The title of this book serves warning that the author is an ironist. His villains are "the army of God," or "soldiers of Christ, or "heavenly avengers"; his lead villain is "a model Christian prince"; the actions of his villains "epitomized sanguine beauty." But dripping irony is by no means Pegg's only rhetorical mode. Villains "hiss," "whisper slyly," "swagger"; they do not merely "burn and slaughter" but do so "joyously"; massacres "delight" them. The decibel level is continually high: a nasty abbot "gallops hard all summer"; innocent victims "terrified by ribald fury" seek to escape with "crying and weeping." Vultures are never plain vultures but always "black vultures." What is the point of all this? If Pegg thinks he is telling a ripsnorting good story, he might realize that most readers prefer not to be bludgeoned. Yet he surely believes that he is shouting for a larger purpose. For him, "the Albigensian Crusade ushered genocide into the West by linking divine salvation to mass murder, by making slaughter as loving an act as His sacrifice on the cross." I have no intention of siding with the Crusaders (is there anyone today who does?) but find that I need to make two objections.

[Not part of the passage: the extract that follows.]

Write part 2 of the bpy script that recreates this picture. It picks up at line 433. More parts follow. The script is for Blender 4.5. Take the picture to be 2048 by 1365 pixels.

Technically, the "crusade indulgence" did not assure salvation; one gained absolution from sin by contrite confession and absolution-the crusade indulgence concerned time spent in purgatory after one was assured salvation. If that distinction may seem to some a quibble, the easy use of the word genocide should not. The crusade was proclaimed against unbelievers (whether justly or unjustly is another question), not against a "genus" or people; those who joined the crusade had no intention of annihilating the population of southern France. If Pegg's message is that Christians have a long history of slaughtering in the name of the faith, he might have started with Charlemagne or devoted more than two paragraphs to the First Crusade. If Pegg wishes to connect the Albigensian Crusade to modern ethnic slaughter, well-words fail me (as they do him). [End Page 292]

Robert E. Lerner

Robert E. Lerner, Ritzma Professor in the Humanities at Northwestern University, is the author of The Feast of Saint Abraham, The Heresy of the Free Spirit in the Later Middle Ages, The Age of Adversity, and The Powers of Prophecy. His books have appeared in a half dozen European and East Asian translations.